» DATA SHOWN:
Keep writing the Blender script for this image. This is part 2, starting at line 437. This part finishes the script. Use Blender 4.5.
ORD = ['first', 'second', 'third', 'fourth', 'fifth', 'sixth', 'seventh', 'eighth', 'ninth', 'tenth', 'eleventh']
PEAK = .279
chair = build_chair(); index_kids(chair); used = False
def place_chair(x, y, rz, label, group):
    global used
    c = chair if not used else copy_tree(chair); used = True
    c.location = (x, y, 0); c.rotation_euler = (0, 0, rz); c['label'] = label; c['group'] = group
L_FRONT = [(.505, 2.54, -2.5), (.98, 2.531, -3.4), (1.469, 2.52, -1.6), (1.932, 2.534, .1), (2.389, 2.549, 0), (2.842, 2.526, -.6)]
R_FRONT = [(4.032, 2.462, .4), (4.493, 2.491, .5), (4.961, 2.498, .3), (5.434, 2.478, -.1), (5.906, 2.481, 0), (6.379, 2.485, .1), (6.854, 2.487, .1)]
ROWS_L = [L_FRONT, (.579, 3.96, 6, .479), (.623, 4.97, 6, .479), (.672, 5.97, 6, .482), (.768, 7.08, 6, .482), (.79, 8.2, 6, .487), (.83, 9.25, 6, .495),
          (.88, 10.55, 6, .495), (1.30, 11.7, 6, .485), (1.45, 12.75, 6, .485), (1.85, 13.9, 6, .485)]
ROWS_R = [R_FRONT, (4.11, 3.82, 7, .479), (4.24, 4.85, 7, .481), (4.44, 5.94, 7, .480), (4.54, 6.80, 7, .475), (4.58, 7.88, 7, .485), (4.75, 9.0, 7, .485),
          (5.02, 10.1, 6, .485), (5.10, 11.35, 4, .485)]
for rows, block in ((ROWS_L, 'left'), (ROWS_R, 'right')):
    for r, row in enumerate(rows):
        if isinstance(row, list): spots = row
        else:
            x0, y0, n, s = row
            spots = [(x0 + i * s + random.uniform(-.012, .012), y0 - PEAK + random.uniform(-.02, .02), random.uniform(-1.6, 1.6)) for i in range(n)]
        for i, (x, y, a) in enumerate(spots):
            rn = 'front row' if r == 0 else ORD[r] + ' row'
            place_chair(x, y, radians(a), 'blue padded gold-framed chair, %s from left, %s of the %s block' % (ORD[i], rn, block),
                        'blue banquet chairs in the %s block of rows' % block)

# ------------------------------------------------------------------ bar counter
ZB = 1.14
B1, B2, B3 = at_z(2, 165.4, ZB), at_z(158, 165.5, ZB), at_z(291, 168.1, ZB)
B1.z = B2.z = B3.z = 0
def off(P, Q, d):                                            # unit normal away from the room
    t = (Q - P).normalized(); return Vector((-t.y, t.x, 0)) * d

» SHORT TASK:
In the listing above, please print only the lines from the first one to the line where "rows' % block)" appears, exactly as written, both of those lines included.

» SOLUTION TO THIS PROBLEM:
Keep writing the Blender script for this image. This is part 2, starting at line 437. This part finishes the script. Use Blender 4.5.
ORD = ['first', 'second', 'third', 'fourth', 'fifth', 'sixth', 'seventh', 'eighth', 'ninth', 'tenth', 'eleventh']
PEAK = .279
chair = build_chair(); index_kids(chair); used = False
def place_chair(x, y, rz, label, group):
    global used
    c = chair if not used else copy_tree(chair); used = True
    c.location = (x, y, 0); c.rotation_euler = (0, 0, rz); c['label'] = label; c['group'] = group
L_FRONT = [(.505, 2.54, -2.5), (.98, 2.531, -3.4), (1.469, 2.52, -1.6), (1.932, 2.534, .1), (2.389, 2.549, 0), (2.842, 2.526, -.6)]
R_FRONT = [(4.032, 2.462, .4), (4.493, 2.491, .5), (4.961, 2.498, .3), (5.434, 2.478, -.1), (5.906, 2.481, 0), (6.379, 2.485, .1), (6.854, 2.487, .1)]
ROWS_L = [L_FRONT, (.579, 3.96, 6, .479), (.623, 4.97, 6, .479), (.672, 5.97, 6, .482), (.768, 7.08, 6, .482), (.79, 8.2, 6, .487), (.83, 9.25, 6, .495),
          (.88, 10.55, 6, .495), (1.30, 11.7, 6, .485), (1.45, 12.75, 6, .485), (1.85, 13.9, 6, .485)]
ROWS_R = [R_FRONT, (4.11, 3.82, 7, .479), (4.24, 4.85, 7, .481), (4.44, 5.94, 7, .480), (4.54, 6.80, 7, .475), (4.58, 7.88, 7, .485), (4.75, 9.0, 7, .485),
          (5.02, 10.1, 6, .485), (5.10, 11.35, 4, .485)]
for rows, block in ((ROWS_L, 'left'), (ROWS_R, 'right')):
    for r, row in enumerate(rows):
        if isinstance(row, list): spots = row
        else:
            x0, y0, n, s = row
            spots = [(x0 + i * s + random.uniform(-.012, .012), y0 - PEAK + random.uniform(-.02, .02), random.uniform(-1.6, 1.6)) for i in range(n)]
        for i, (x, y, a) in enumerate(spots):
            rn = 'front row' if r == 0 else ORD[r] + ' row'
            place_chair(x, y, radians(a), 'blue padded gold-framed chair, %s from left, %s of the %s block' % (ORD[i], rn, block),
                        'blue banquet chairs in the %s block of rows' % block)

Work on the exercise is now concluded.